My apologies, in advance, if this seems condescending or patronising in any way. You, Mr. Held, may be young... but you are intelligent and articulate. I've encountered you, your work and opinions in various cyber venues without commenting on them myself. I understand/remember what lack of confidence felt like when I was young (not to suggest that you don't feel confident enough about your opinions). I sense that you truly don't feel that you want to articulate your personal response - not just as a matter of laziness but as a matter of self-worth. If I'm wrong, I'm completely at ease with making an arse of myself for public record. I'm an idiot completely comfortable with being an idiot. So far as I'm concerned, being a simpleton is the only way to approach existence. Don't just 'like', laugh like an idiot even if it's inappropriate! Misinterpret at the risk of being thought a fool!

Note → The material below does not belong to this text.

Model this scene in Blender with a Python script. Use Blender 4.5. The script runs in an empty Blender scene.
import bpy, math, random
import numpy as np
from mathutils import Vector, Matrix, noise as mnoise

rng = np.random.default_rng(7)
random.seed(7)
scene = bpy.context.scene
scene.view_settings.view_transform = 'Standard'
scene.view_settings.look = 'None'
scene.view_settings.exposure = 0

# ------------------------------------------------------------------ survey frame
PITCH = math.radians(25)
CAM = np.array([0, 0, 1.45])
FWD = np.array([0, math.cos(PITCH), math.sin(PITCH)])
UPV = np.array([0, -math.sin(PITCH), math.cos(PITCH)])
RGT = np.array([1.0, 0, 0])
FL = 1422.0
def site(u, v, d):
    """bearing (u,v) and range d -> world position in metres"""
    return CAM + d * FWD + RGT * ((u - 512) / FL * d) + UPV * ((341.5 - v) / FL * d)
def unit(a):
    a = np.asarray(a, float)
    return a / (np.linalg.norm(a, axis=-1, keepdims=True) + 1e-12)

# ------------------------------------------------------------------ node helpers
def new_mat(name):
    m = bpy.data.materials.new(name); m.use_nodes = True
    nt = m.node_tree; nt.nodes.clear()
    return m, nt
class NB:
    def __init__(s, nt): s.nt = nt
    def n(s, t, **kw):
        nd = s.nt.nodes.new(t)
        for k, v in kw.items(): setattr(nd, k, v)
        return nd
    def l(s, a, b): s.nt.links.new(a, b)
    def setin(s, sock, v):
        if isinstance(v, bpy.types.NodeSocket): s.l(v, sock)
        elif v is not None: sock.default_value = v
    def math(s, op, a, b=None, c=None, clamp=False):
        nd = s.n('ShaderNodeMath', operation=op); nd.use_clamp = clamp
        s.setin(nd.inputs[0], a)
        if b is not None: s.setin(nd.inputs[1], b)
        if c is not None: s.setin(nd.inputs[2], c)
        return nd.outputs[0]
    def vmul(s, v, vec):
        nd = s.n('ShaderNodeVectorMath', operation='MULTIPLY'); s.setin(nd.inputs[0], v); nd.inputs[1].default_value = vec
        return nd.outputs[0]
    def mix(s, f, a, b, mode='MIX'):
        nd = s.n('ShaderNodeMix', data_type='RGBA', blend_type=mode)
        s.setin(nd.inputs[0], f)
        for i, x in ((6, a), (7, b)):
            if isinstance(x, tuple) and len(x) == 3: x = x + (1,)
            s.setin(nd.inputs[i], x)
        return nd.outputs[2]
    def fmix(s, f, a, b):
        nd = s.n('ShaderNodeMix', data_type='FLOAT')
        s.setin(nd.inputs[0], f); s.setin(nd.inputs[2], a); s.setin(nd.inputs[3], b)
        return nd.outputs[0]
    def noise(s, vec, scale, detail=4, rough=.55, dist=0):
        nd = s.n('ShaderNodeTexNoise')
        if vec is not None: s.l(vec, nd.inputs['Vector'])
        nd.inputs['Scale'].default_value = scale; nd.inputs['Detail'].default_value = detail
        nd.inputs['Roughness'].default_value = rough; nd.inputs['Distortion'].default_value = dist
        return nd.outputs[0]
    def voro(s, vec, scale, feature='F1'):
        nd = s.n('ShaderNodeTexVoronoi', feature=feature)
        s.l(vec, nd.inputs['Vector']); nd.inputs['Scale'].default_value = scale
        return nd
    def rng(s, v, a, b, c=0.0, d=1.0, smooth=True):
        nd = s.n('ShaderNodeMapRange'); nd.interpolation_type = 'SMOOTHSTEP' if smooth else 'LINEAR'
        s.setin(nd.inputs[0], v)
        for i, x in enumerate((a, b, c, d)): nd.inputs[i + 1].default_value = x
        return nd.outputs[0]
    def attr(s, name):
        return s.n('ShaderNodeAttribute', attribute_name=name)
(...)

Our misinterpretations, questions and stupidity are the essence of a quality of life.

Incidentally, I started on this message because I'd forgotten to inform you that I loved this piece! To my mind, it is beautifully constructed. I'm saddened by the fact that 'Cyber Poetry' and 'Cyber Poetics' have already been claimed as concepts. These terms are being used like rubbish, jaJa! I'd love to set up a site dedicated to constructs of cross-linguistic communication using one or other of these terms. 'Cyberling Poetry'? 'Cybercommuniconstruction'?

- Hugs from the Harpy

Ruela said...

Cyberlikesociety ;)

Anonymous said...

Nice observation, R!

Is discharge Dada? No, it is not. Influenced by and with a similar attitude to, but not Dada..

Is discharge Fluxus? No, it is not. Influenced by and with a similar attitude to, but not Fluxus.

Is discharge art for intellectuals? No, discharge is for anyone and everyone who appreciates creativity in all its myriad forms. Be it static visual, audio or moving image; the written word or the deconstructed, non-linear form. The spoken word and noise.

All creativity is the springboard for discharge. It highjack’s a multitude of genres and disciplines and transposes them onto the internet. discharge is electronically transmitted art, be it via blog, myspace or whatever format possible, it can also be produced and seen in classic formats.

The discharge Chapbook. The discharge Building by Parts book. discharge has no rules. All contributors to discharge are responsible adults. discharge has no leaders although it has an elected body of rotating editors who oversee rather than dictate the flow of the group.

The aim of discharge is to profile creative people and to do away with the pretension of the art world. Everyday people creating art everyday to an exceptional quality.

Art by barrow boys and girls. discharge is international.